Jesus answered, ‘You say I am a king. 

For this I was born and for this I came into the world, to testify to the truth. 

Everyone who belongs to the truth listens to my voice.’”


It is almost as if the modern culture is speaking in Pilate’s next line (not in this week’s reading), “What is truth?” Maybe it’s in your heart or mind, too. Is there such a thing as truth, or is it all relative? Can we define what is true based upon social construction or personal meaning? Is science true or is it influenced by politics and ideologies? What about human beings who lie and falsify data? And what about epistemology? Can we even trust our senses and our apprehension of reality? Can we know anything? Most of us don’t live in this world of spiraling uncertainty, but it influences us. It seeps in through the cracks and destabilizes our foundations. We may feel adrift, doubtful, or anxious. What is truth, indeed? My cousin Nick, who tragically struggled with mental illness and took his own life, passionately pursued the truth. He had completed his Master’s Degree in Philosophy and sought not comfort or meaning, but truth at all costs. His illness cut short his pursuit, but I admired his single-minded desire to know. I do believe that, in God’s mercy, Nick’s desire was fulfilled by meeting the truth in person, Jesus the Christ. For Nick, there had to be something real, something true. 

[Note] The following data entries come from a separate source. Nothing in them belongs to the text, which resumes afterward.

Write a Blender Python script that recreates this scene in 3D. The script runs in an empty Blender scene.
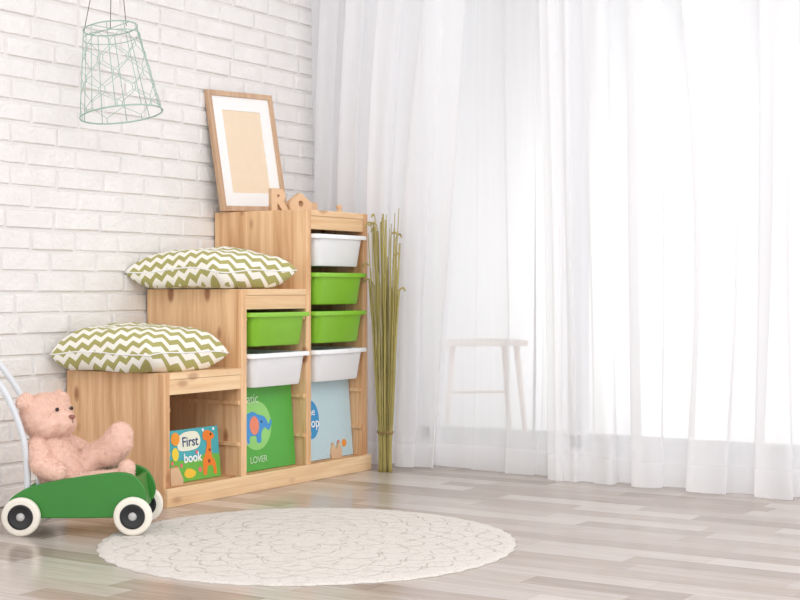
import bpy, bmesh, math, random
from mathutils import Vector, Matrix, Quaternion, noise
random.seed(7)
scene = bpy.context.scene
COL = scene.collection
rad = math.radians

# ------------------------------------------------------------ helpers
def s2l(c):
    return tuple(((v/255)/12.92 if v/255 <= 0.04045 else ((v/255+0.055)/1.055)**2.4) for v in c)

class NT:
    def __init__(s, m):
        s.t = m.node_tree; s.n = s.t.nodes; s.l = s.t.links
    def add(s, typ, **kw):
        n = s.n.new(typ)
        for k, v in kw.items():
            if k.startswith('i_'):
                key = k[2:]
                key = int(key) if key.isdigit() else key.replace('_', ' ')
                sock = n.inputs[key]
                if isinstance(v, bpy.types.NodeSocket): s.l.new(v, sock)
                else: sock.default_value = v
            else: setattr(n, k, v)
        return n
    def math(s, op, a, b=0.0, c=None):
        n = s.n.new('ShaderNodeMath'); n.operation = op
        for i, v in enumerate([a, b] + ([c] if c is not None else [])):
            if isinstance(v, bpy.types.NodeSocket): s.l.new(v, n.inputs[i])
            else: n.inputs[i].default_value = v
        return n.outputs[0]
    def mix(s, fac, a, b, mode='MIX'):
        n = s.n.new('ShaderNodeMix'); n.data_type = 'RGBA'; n.blend_type = mode
        for sock, v in ((n.inputs[0], fac), (n.inputs[6], a), (n.inputs[7], b)):
            if isinstance(v, bpy.types.NodeSocket): s.l.new(v, sock)
            elif isinstance(v, (int, float)): sock.default_value = v
            else: sock.default_value = (*v, 1)
        return n.outputs[2]
    def obj(s):
        return s.add('ShaderNodeTexCoord').outputs['Object']
    def mapping(s, vec, scale=(1,1,1), rot=(0,0,0), loc=(0,0,0)):
        n = s.n.new('ShaderNodeMapping'); s.l.new(vec, n.inputs['Vector'])
        n.inputs['Scale'].default_value = scale; n.inputs['Rotation'].default_value = rot; n.inputs['Location'].default_value = loc
        return n.outputs[0]

def base_mat(name):
    m = bpy.data.materials.new(name); m.use_nodes = True
    t = NT(m); b = t.n['Principled BSDF']
    return m, t, b

def mat(name, rgb, rough=0.5, var=0.06, scale=30, bump=0.0, metal=0.0, sheen=0.0, stretch=(1,1,1)):
    m, t, b = base_mat(name)
    c = s2l(rgb)
    nz = t.add('ShaderNodeTexNoise', i_Vector=t.mapping(t.obj(), stretch), i_Scale=scale, i_Detail=4.0)
    dark = tuple(v*(1-var*2) for v in c); light = tuple(min(1, v*(1+var)) for v in c)
    col = t.mix(nz.outputs[0], dark, light)
    t.l.new(col, b.inputs['Base Color'])
    b.inputs['Roughness'].default_value = rough; b.inputs['Metallic'].default_value = metal
    if sheen: b.inputs['Sheen Weight'].default_value = sheen
    if bump:
        bp = t.add('ShaderNodeBump', i_Strength=bump, i_Distance=0.003, i_Height=nz.outputs[0])
        t.l.new(bp.outputs[0], b.inputs['Normal'])
    return m

def link(o, parent=None):
    COL.objects.link(o)
    if parent: o.parent = parent
    return o

def mesh_obj(name, verts, faces, material=None, parent=None, smooth=False, loc=None, rot=None):
    me = bpy.data.meshes.new(name); me.from_pydata([tuple(v) for v in verts], [], faces); me.update()
    bm = bmesh.new(); bm.from_mesh(me); bmesh.ops.recalc_face_normals(bm, faces=bm.faces); bm.to_mesh(me); bm.free()
    if smooth:
        for p in me.polygons: p.use_smooth = True
    o = bpy.data.objects.new(name, me)
    if material:
        for mm in (material if isinstance(material, list) else [material]): me.materials.append(mm)
    link(o, parent)
    if loc: o.location = loc
    if rot: o.rotation_euler = rot
    return o

def bm_obj(name, bm, material=None, parent=None, smooth=False, loc=None, rot=None):
    me = bpy.data.meshes.new(name); bm.to_mesh(me); bm.free()
    if smooth:
        for p in me.polygons: p.use_smooth = True
    if material: me.materials.append(material)
    o = bpy.data.objects.new(name, me); link(o, parent)
    if loc: o.location = loc
    if rot: o.rotation_euler = rot
    return o

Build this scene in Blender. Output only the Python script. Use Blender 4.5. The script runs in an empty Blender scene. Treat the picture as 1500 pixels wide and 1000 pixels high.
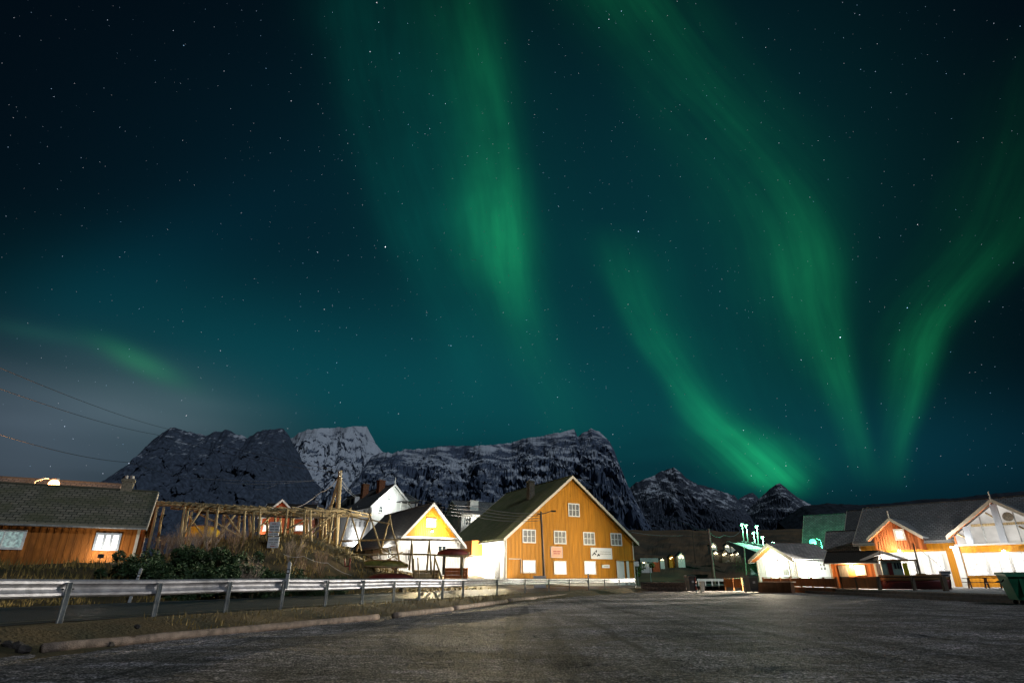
import bpy, bmesh, math, random
from mathutils import Vector, Matrix, noise as mnoise
random.seed(7)
scene = bpy.context.scene
COL = scene.collection
R = math.radians

# ------------------------------------------------------------------ camera
TH = R(22.56); CT, ST = math.cos(TH), math.sin(TH); CAMZ = 0.85; FPX = 833.33
cd = bpy.data.cameras.new('camera'); cam = bpy.data.objects.new('camera', cd); COL.objects.link(cam)
cd.lens = 20; cd.sensor_width = 36; cd.sensor_fit = 'HORIZONTAL'; cd.clip_start = 0.05; cd.clip_end = 30000
cam.location = (0, 0, CAMZ); cam.rotation_euler = (math.pi/2 + TH, 0, 0)
scene.camera = cam
scene.view_settings.view_transform = 'Standard'; scene.view_settings.look = 'None'
scene.view_settings.exposure = 0; scene.view_settings.gamma = 1
scene.cycles.use_denoising = True
scene.cycles.use_adaptive_sampling = False
scene.cycles.sample_clamp_direct = 30
scene.cycles.sample_clamp_indirect = 1.5

def ray(px, py):
    u = (px - 750) / FPX; v = (500 - py) / FPX
    return Vector((u, CT - v*ST, ST + v*CT))
def at(px, py, Y):
    d = ray(px, py); return Vector((0, 0, CAMZ)) + d * (Y / d.y)
def atz(px, py, z):
    d = ray(px, py); return Vector((0, 0, CAMZ)) + d * ((z - CAMZ) / d.z)
def hit(A, d, px, py):
    """where the sight line meets the upright plane through A (x, y) along d: (distance along d, z)"""
    r = ray(px, py); n = (-d[1], d[0])
    t = (A[0]*n[0] + A[1]*n[1]) / (r.x*n[0] + r.y*n[1])
    p = r * t
    return (p.x - A[0])*d[0] + (p.y - A[1])*d[1], p.z + CAMZ

# ------------------------------------------------------------------ night sky: dim base, aurora curtains, stars
SUN_AZ = R(140); SUN_EL = R(34)
W = bpy.data.worlds.new('World'); scene.world = W; W.use_nodes = True
nt = W.node_tree; N = nt.nodes; Lk = nt.links
for n in list(N): N.remove(n)
def V(x):
    return x
def mth(op, a, b=None, c=None):
    n = N.new('ShaderNodeMath'); n.operation = op
    for i, x in enumerate((a, b, c)):
        if x is None: continue
        if isinstance(x, (int, float)): n.inputs[i].default_value = x
        else: Lk.new(x, n.inputs[i])
    return n.outputs[0]
tc = N.new('ShaderNodeTexCoord'); DIR = tc.outputs['Generated']
def dotc(vec):
    n = N.new('ShaderNodeVectorMath'); n.operation = 'DOT_PRODUCT'
    Lk.new(DIR, n.inputs[0]); n.inputs[1].default_value = vec
    return n.outputs['Value']
# chart of the northern sky: tangent plane about a fixed compass direction
c_ = mth('MAXIMUM', dotc((0, CT, ST)), 0.12)
SX = mth('MULTIPLY_ADD', mth('DIVIDE', dotc((1, 0, 0)), c_), FPX/1500, 0.5)          # 0..1 west to east
SY = mth('MULTIPLY_ADD', mth('DIVIDE', dotc((0, -ST, CT)), c_), -FPX/1000, 0.5)      # 0..1 high to low
nz = N.new('ShaderNodeTexNoise'); nz.inputs['Scale'].default_value = 5; nz.inputs['Detail'].default_value = 4
Lk.new(DIR, nz.inputs['Vector']); NZ = nz.outputs['Fac']
nz2 = N.new('ShaderNodeTexNoise'); nz2.inputs['Scale'].default_value = 2.3; nz2.inputs['Detail'].default_value = 2
mp = N.new('ShaderNodeMapping'); mp.inputs['Scale'].default_value = (1, 1, 4.5); Lk.new(DIR, mp.inputs['Vector']); Lk.new(mp.outputs[0], nz2.inputs['Vector'])
WOB = mth('MULTIPLY_ADD', NZ, 0.014, -0.007)
SXw = mth('ADD', SX, WOB)
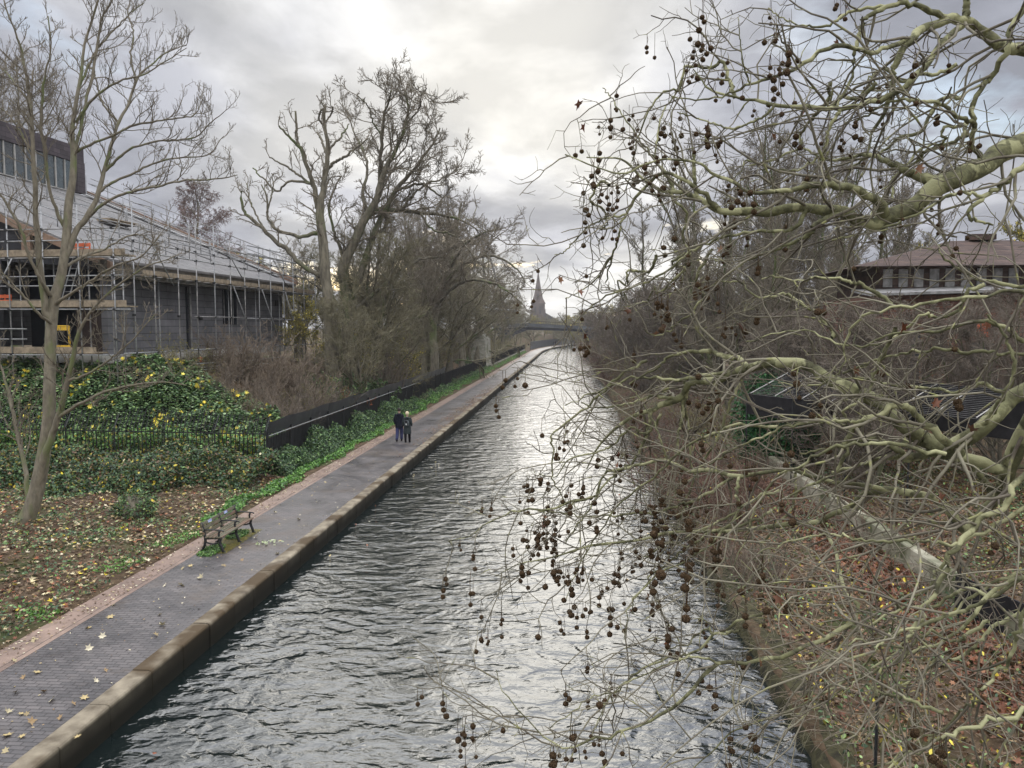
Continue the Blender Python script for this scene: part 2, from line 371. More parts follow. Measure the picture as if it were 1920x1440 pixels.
tk = M['kerb'].node_tree; bk = tk.nodes['Principled BSDF']; src = bk.inputs['Base Color'].links[0].from_socket
gn = N(tk, 'ShaderNodeNewGeometry'); sx = N(tk, 'ShaderNodeSeparateXYZ'); L(tk, gn.outputs['Position'], sx.inputs[0])
# algae and damp below the coping line, towards the water
wet = ramp(tk, mathn(tk, 'ADD', mathn(tk, 'MULTIPLY', sx.outputs[2], -1.0), 0.0), [(.0, 0.), (.05, .8), (.3, 1.)])
L(tk, mixc(tk, wet, src, (.016, .015, .011)), bk.inputs['Base Color'])
o = g.obj('kerb', M['kerb'], smooth=False); tag(o, kind='structure')
# far water edge: mossy timber and earth bank
yb = np.concatenate([np.arange(-20, 60, .5), np.arange(60, 420, 4)])
P = np.zeros((len(yb), 6, 3)); pr = np.array([[3.72, -1.5], [3.78, -.52], [3.84, -.28], [3.95, -.14], [4.25, -.05], [4.9, -.35]])
for i, yv in enumerate(yb):
    P[i, :, 0] = pr[:, 0]+float(bend(yv))+.06*math.sin(yv*2.1)+.04*math.sin(yv*5.3+1); P[i, :, 1] = yv; P[i, :, 2] = pr[:, 1]+.03*math.sin(yv*3.3)
M['mossbank'] = pmat('mossy_bank', (.018, .016, .010), .9, .2, .3, 4, col2=(.07, .065, .03), detail=9)
o = Geo().grid(P).obj('ground_bank', M['mossbank'], smooth=True); tag(o, kind='structure')
# ---------------------------------------------------------------- branch growth (vectorised)
def rand_unit(rng, n): return nrm(rng.normal(size=(n, 3)))
def grow(rng, P0, D, Ln, R0, k=5, wander=.25, trop=(0, 0, 0), tip=.35):
    """k segments per branch -> P (n,k+1,3), R (n,k+1)"""
    n = len(P0); P = np.zeros((n, k+1, 3)); P[:, 0] = P0; d = nrm(D); trop = np.asarray(trop, float)
    for i in range(k):
        d = nrm(d+wander*rng.normal(size=(n, 3))*.6+trop/k); P[:, i+1] = P[:, i]+d*(Ln/k)[:, None]
    R = R0[:, None]*np.linspace(1, tip, k+1)[None]
    return P, R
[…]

In my own life, I experienced a sense of wonder and awe at the Buddhist and Shinto religions as a cultural exchange student in Japan while in high school. That deeply influenced my own ideas and beliefs, although an encounter with God’s love in the midst of my senior retreat reopened the question. My first philosophy course at the Air Force Academy focused on the question of truth. After all, it’s hard to potentially give your life, to die for your country and it’s ideals, if everything is relative, if nothing is true. It may be obvious, but, like my cousin, I came to a foundational conviction that truth exists. I was willing to die for my country and, later, I was willing to promise celibacy, obedience, and simplicity of life at my ordination to the priesthood. I believe that Jesus not only testifies to the truth, but is himself the truth in person. We can know the truth, encounter the truth, and love the truth. Now, what are you thinking?